ヒガシゴリラ 最新レッドリストで「絶滅寸前」に 私たちがヒト科の動物について知っておきたいこと
国際自然保護連合(IUCN)が発表した最新のレッドリスト(野生動物保全状況リスト)で、ジャイアントパンダが従来の「絶滅危惧(Endangered)」から「危急(vulnerable)」へと一段階下げられたことが分かりました。
これはパンダの現状が、絶滅から一歩離れたことを意味します。
かつては繁殖プログラムがうまく行かないという問題も続きましたが、近年になってからは成功が続き、また中国政府の森林保護政策も功を奏した結果、今回のうれしいニュースにつながりました。
しかしながら中国森林部の気候変動はいまだに脅威として残っており、パンダが生息している竹林のうちの3分の一以上が21世紀中になくなってしまうだろうと言われています。
現在でも野生の生息数はわずか1,864頭のみ。あくまで絶滅から一歩遠退いたにすぎないのです。
【絶滅寸前のヒガシゴリラ】
絶滅から遠退いた動物がいる一方、近づいてしまった動物もいます。
ヒガシゴリラが「絶滅寸前」に指定されたというショッキングなニュースも同時に報道されました。

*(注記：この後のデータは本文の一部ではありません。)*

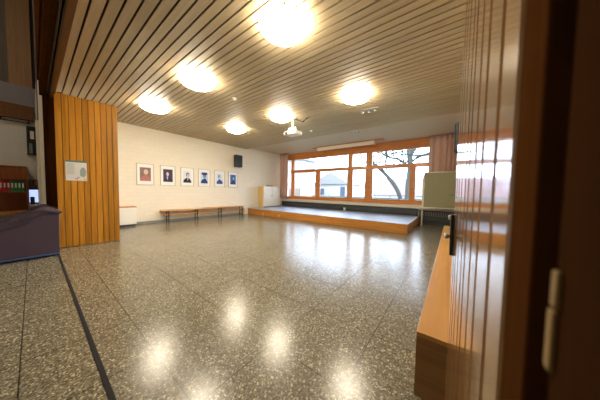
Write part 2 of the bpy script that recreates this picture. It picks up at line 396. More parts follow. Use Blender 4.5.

ヒガシゴリラは過去20年の間に生息数が70%も減少していることが分かっています。
ヒガシゴリラには「ヒガシマウンテンゴリラ」と「ヒガシローランドゴリラ(グローアーズ・ゴリラとも呼ばれる)」とに分けられます。
ヒガシマウンテンゴリラの生息数は近年少しずつ挽回しているという情報もありますが、それでもわずか800頭のみの生息が確認されている状態です。
ヒガシローランドゴリラについては以前このブログでもご紹介しましたが、コンゴ民主共和国の戦闘地域に巻き込まれた結果、生息数が激減していました。
(「「ヒガシローランドゴリラ」というあまり知られていない種類のゴリラについて」参照)
ヒガシローランドゴリラの生息数は1980年代には2万頭ほどが確認されていましたが、現在では約3,800頭にすぎません。
1990年代初頭に発生したルワンダ内戦の際、難民たちは戦火から逃れるためにゴリラたちの生息する野生動物保護区域内に入り込んで行かざるを得ませんでした。
そこでは飢えをしのぐために、近くに生息するゴリラたちを食肉目的に捕まえていたと言われています。
またその食肉を闇市に売りさばくための密猟が、内戦の混乱に紛れて盛んに行われていたことも分かっています。
【存続の危機に直面しているヒト科の動物たち】
スマトラオランウータン、ボルネオオランウータン、ニシゴリラ、ヒガシゴリラ、チンパンジー、ボノボ、そして私たち人間の全7種が「ヒト科」に分類されている動物です。
このうちオランウータン2種、ゴリラ2種が「絶滅寸前(Critically Endangered)」に、チンパンジーとボノボの2種は「絶滅危惧(Endangered)」指定されています。
つまり、地球上のヒト科の動物のうち、人間以外はすべて絶滅の危機に瀕していることになります。
世界の人口は増えている中、私たちの親戚にあたる大型類人猿たちはどんどんその数を減らしているのです。
そしてその原因は、私たち人間が作ってしまっていることを理解し、意識しておきましょう。
人間さえ生き残ればヒト科は存続する、などという乱暴な発想は許されるものではありません。